**Direction**
Within the data that follows, how many lines carry the string "pixels"? Give the number alone.

**Recorded data**
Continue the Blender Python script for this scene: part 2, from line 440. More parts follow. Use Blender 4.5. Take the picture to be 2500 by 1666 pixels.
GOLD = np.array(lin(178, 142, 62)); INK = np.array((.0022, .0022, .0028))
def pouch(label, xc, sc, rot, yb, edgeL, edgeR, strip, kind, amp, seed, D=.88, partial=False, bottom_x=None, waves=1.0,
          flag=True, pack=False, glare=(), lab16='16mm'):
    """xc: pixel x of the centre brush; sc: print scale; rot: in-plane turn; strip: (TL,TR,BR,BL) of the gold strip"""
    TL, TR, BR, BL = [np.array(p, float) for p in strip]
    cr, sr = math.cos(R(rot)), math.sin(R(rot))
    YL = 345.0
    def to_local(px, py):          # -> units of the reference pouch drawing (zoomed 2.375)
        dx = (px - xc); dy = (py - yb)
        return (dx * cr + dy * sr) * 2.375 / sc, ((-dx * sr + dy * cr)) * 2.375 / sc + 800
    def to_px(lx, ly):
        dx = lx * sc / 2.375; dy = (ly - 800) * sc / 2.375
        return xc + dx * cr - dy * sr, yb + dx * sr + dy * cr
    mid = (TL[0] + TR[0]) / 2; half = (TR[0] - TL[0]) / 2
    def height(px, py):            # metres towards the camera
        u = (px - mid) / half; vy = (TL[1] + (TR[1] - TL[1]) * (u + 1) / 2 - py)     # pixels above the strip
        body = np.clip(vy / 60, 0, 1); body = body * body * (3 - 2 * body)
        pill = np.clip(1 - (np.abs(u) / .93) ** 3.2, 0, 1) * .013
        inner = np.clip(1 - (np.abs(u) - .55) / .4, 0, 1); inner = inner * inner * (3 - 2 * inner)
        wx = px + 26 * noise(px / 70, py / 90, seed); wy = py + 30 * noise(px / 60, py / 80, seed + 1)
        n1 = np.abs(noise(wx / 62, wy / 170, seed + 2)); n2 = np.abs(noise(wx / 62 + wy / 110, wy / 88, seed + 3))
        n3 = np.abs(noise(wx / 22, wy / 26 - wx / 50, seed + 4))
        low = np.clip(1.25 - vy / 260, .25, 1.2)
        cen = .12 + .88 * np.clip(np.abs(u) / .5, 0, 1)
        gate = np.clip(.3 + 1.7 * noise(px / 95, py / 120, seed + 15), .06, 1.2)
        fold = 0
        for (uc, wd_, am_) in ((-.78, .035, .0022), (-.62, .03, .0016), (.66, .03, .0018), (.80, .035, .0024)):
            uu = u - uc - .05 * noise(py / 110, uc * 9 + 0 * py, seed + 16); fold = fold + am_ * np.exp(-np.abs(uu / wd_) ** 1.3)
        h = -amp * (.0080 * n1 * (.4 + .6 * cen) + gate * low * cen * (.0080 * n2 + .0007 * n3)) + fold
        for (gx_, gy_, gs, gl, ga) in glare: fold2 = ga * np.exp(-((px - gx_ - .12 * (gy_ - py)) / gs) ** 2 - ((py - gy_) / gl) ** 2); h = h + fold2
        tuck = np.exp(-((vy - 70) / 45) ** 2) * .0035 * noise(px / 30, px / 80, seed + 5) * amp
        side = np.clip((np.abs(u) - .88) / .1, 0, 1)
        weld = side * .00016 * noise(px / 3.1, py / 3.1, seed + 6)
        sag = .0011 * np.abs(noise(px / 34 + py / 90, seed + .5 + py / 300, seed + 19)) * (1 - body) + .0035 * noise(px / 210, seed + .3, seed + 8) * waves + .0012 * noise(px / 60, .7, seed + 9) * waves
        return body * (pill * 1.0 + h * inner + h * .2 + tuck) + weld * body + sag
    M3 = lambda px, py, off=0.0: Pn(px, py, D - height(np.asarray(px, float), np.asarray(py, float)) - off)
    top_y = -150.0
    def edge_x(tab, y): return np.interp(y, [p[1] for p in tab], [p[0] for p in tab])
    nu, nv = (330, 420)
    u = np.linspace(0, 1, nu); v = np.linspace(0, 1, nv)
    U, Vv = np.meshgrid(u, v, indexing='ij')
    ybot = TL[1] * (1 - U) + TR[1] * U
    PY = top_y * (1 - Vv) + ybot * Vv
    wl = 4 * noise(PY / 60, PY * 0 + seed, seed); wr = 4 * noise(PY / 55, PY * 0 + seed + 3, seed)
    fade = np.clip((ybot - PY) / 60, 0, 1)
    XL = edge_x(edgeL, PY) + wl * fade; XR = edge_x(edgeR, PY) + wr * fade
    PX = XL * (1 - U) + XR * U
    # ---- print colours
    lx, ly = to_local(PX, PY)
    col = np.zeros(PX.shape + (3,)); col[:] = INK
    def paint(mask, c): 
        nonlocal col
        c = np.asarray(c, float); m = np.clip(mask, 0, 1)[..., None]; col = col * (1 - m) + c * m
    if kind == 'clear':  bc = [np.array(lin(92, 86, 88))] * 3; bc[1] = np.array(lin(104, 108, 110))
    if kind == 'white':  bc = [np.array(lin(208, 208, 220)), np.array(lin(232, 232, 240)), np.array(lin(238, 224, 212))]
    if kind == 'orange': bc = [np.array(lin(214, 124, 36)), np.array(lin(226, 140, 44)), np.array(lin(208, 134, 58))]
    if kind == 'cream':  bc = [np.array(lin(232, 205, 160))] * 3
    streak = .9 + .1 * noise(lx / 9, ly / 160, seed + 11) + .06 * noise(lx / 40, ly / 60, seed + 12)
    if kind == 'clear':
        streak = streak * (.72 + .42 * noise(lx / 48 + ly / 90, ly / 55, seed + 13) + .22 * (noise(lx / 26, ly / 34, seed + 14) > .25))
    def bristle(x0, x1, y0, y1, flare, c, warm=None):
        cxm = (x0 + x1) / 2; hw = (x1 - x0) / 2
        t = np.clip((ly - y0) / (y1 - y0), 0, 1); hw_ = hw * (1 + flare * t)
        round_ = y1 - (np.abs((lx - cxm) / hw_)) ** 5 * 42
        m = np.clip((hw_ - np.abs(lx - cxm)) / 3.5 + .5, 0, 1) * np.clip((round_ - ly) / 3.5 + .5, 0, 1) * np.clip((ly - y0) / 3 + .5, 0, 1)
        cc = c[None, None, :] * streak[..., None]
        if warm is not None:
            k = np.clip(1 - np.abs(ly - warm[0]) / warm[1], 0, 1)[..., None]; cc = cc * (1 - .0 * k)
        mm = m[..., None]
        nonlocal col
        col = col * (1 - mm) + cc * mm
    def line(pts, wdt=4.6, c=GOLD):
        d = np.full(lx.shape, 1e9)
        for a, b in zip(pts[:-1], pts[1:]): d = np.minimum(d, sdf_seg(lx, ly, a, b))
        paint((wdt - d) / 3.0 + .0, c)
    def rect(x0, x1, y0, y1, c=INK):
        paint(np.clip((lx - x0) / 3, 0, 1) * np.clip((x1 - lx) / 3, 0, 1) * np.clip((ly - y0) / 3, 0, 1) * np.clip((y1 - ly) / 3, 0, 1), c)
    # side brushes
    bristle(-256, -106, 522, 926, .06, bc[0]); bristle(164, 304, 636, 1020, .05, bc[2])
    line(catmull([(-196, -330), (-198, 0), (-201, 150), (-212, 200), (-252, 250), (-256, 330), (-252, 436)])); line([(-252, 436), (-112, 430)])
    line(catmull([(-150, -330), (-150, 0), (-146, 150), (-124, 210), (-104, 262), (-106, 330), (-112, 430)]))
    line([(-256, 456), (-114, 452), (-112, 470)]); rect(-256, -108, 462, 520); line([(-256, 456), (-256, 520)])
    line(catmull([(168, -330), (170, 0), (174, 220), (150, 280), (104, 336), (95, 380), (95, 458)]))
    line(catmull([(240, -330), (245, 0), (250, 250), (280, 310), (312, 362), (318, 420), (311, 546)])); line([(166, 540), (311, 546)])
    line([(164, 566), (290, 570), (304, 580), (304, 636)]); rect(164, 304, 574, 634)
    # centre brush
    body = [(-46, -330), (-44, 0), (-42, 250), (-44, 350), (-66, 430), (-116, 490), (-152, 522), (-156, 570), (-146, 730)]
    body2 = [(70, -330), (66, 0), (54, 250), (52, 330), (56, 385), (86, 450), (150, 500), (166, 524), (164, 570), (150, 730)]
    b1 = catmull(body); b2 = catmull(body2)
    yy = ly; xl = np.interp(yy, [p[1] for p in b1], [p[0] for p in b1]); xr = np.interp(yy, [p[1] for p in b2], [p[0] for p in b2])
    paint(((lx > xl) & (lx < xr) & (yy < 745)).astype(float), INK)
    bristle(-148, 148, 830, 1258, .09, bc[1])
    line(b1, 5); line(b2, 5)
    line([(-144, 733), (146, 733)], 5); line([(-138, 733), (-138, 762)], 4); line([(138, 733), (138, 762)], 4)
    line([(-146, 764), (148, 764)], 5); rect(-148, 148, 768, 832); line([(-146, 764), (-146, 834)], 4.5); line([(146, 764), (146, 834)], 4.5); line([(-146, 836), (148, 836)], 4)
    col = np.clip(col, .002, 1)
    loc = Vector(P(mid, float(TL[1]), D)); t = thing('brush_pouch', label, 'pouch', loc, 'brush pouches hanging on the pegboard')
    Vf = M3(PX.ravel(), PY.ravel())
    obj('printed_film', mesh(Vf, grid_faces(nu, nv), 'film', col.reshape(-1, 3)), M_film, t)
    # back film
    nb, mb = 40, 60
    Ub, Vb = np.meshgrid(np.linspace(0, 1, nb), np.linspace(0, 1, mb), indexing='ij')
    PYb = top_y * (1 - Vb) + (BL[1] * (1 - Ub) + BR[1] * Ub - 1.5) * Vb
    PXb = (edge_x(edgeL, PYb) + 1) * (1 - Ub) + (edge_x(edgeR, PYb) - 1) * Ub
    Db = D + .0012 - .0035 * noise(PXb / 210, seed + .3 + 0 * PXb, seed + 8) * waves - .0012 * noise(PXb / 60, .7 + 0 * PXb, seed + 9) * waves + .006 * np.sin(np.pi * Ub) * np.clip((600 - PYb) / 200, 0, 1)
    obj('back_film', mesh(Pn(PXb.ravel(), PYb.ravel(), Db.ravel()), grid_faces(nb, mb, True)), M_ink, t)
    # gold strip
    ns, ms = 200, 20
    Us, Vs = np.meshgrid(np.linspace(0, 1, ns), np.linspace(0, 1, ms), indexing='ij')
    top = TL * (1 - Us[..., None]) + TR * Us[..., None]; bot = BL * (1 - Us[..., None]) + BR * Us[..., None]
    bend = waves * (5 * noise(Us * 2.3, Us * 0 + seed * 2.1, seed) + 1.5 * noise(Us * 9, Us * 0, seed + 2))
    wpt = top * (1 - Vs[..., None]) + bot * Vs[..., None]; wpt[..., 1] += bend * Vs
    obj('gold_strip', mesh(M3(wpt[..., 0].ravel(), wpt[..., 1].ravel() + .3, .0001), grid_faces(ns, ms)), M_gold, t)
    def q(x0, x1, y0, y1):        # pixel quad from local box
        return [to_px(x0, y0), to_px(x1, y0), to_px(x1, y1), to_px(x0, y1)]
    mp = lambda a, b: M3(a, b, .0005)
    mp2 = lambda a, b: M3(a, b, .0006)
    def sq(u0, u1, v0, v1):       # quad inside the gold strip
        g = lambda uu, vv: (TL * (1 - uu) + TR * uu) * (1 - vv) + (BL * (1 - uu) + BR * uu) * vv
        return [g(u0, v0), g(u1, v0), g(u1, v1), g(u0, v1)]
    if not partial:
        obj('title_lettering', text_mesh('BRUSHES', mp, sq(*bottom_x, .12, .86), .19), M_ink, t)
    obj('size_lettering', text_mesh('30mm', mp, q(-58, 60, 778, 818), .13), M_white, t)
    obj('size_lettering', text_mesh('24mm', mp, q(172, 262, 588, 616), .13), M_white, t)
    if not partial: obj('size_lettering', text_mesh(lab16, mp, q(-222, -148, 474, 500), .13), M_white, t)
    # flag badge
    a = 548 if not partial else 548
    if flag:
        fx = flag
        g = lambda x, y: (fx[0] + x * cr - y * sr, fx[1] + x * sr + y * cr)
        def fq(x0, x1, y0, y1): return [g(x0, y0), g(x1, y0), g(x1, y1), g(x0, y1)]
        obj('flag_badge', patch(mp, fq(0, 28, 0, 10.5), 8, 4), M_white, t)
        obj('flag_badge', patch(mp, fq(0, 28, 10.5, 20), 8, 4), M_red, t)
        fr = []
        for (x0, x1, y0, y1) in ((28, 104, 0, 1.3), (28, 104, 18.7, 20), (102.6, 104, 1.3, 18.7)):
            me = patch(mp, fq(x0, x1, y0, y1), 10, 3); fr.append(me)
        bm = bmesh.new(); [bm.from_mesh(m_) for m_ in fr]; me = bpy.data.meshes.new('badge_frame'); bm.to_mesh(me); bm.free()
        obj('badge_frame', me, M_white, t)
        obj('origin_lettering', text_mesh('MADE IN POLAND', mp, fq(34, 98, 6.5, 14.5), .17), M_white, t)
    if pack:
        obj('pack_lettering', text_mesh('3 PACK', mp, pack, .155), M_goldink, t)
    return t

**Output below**
2